A la fin des années 80, la crise de la sidérurgie dans l’est de la France plaque au tapis tout un monde ouvrier ! Le centre Pompidou et les Cahiers du CCI m’envoient en Lorraine travailler sur les usines en déshérance.
J’aime les Usines, ces modules géants de tôle et de béton où s’effectue encore la dernière alchimie visible à l’oeil humain, la transformation de l’acier. Immenses mécanos aux cheminées crachant des fumées de couleur, aux formes futuristes et mystérieuses, ils ont fait partie de mes paysages. Et puis un jour, on a commencé à les détruire et ils sont tombés tels des châteaux de cartes, des géants blessés. Je suis toujours rentrée par ces portes monumentales, émerveillée, hors échelle moi-même, telle Alice prenant peur.
Ce fut une aventure extraordinaire et humaine aussi, même si les hommes en sont absents et ne sont plus alors que témoignages et nostalgie au milieu de la razzia.
Ces photographies, dans lesquelles s’interposent des installations de pigments et de feu ravivent ce monde enflammé !

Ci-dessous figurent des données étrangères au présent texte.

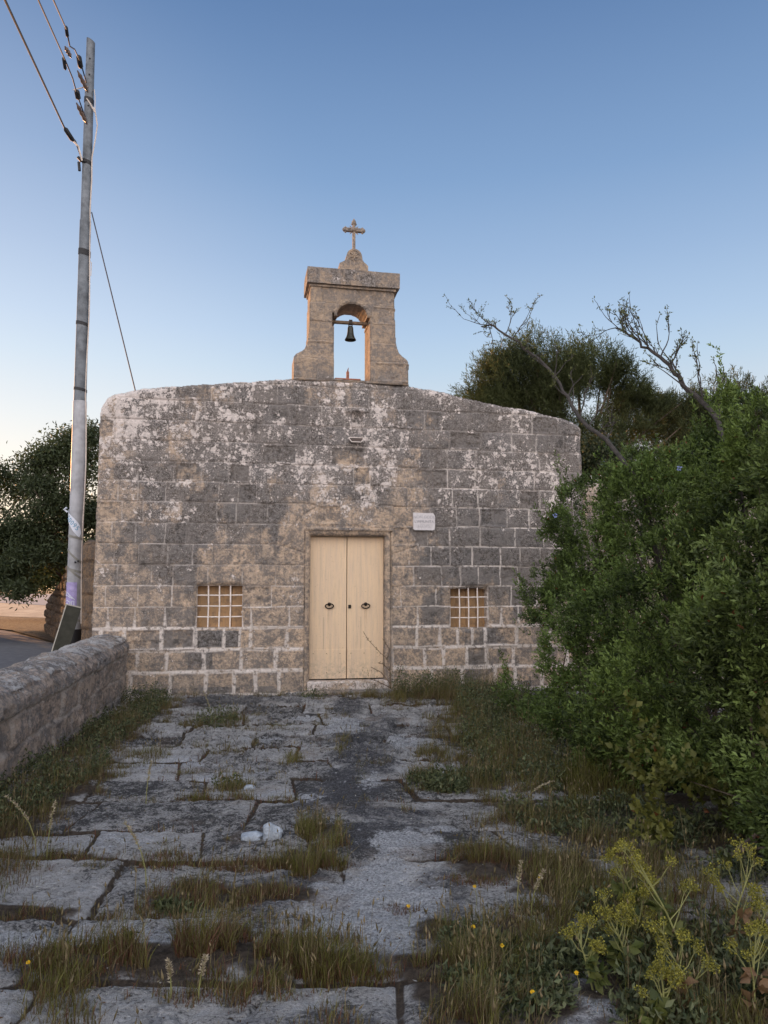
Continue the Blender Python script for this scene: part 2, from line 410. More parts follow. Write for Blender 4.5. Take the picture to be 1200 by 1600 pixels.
def patch(arr, x, y, rx, ry, v, rag=1.5):
    q = np.sqrt(((X-x)/rx)**2 + ((Y-y)/ry)**2) + rag*(fbm(X*5, Y*5, int(abs(x*10+y*17)), 5) - .5)
    np.maximum(arr, v*(1-ss(.55, 1.25, q)), out=arr)
for a in [(-.05, 3.98, .34, .60, 1), (.06, 4.75, .2, .3, .9), (-.22, 3.35, .32, .25, .85), (-1.45, 3.42, .42, .22, 1), (-1.0, 3.45, .3, .2, .5),
          (-1.3, 7.9, .3, .25, .5), (-.95, 9.2, .3, .18, 1), (-.45, 8.7, .25, .5, .8), (-1.9, 6.9, .35, .3, .7), (-1.25, 6.35, .3, .25, .7), (.5, 6.6, .2, .25, .9), (.2, 7.8, .3, .35, .7),
          (.35, 5.0, .15, .12, .9), (-.7, 5.8, .3, .2, .5), (.72, 2.95, .16, .35, .7), (-1.6, 4.85, .4, .2, .4), (.9, 8.6, .25, .3, .7), (-.1, 6.3, .12, .3, .6)]: patch(pale, *a)
for a in [(-.28, 5.9, .36, .5, 1), (.05, 5.05, .34, .55, .95), (-.2, 6.9, .26, .8, 1), (-.32, 8.3, .22, 1.1, .95), (-.42, 10.0, .25, .9, .85), (-.05, 4.75, .3, .4, .8), (-.55, 4.1, .3, .28, .85), (-.05, 8.6, .25, 1.2, .65), (-1.9, 10.7, 1.2, .5, .7), (.3, 3.9, .12, .5, .7), (.7, 2.8, .2, .6, .6), (-.35, 2.6, .5, .35, .7)]: patch(dk, *a)
smooth_ = np.clip(np.maximum(ss(.15, .6, dk), ss(.25, .7, pale)*(np.abs(X) < .6)), 0, 1)      # old cement smeared over the joints
beds = np.zeros(X.shape)
for a in [(-.75, 3.27, .85, .17, 1), (-.95, 4.02, .34, .26, 1), (-.6, 4.03, .34, .16, 1), (-.42, 4.45, .25, .16, 1), (-.36, 4.95, .16, .2, .9), (-1.85, 4.52, .5, .08, 1), (-1.75, 3.76, .4, .07, 1),
          (.42, 3.2, .36, .55, 1), (.6, 4.4, .36, .24, 1), (.95, 4.3, .35, .4, 1), (1.1, 3.4, .5, .7, 1), (1.3, 5.3, .7, .7, .9), (.65, 6.2, .4, .35, .9), (1.2, 7.6, .6, 1.2, .9), (1.3, 9.6, .7, 1.3, .9), (-2.95, 8.5, .4, 2.3, 1), (-2.5, 5.6, .35, 1.5, 1), (.7, 11.1, .8, .3, 1)]: patch(beds, *a)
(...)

« D’épais nuages noirs masquent les flammes et les architectures mais, l’instant d’une prise de vue, le vent dégage le ciel et surgit le somptueux paysage qui crache le feu en mugissant, don généreux du réel à la légende.
La couleur a lâché la lumière et renforcé le sens. Les zones transfigurées, - à l’instant de la prise de vue- deviennent de grands paysages : Pompéi, la Mer Morte, Constantinople ou l’Eldorado.
Dans le paysage, il faut consulter les auspices avant de tenter l’action, tel le Stalker de Tarkosvky. On ne possède pas la zone, mais on peut, en l’exploitant, extraire un troisième terme déchiffrable par l’action, la couleur, la poésie. » Laure Vernière dans un beau texte poétique in les Cahiers du CCI n°4.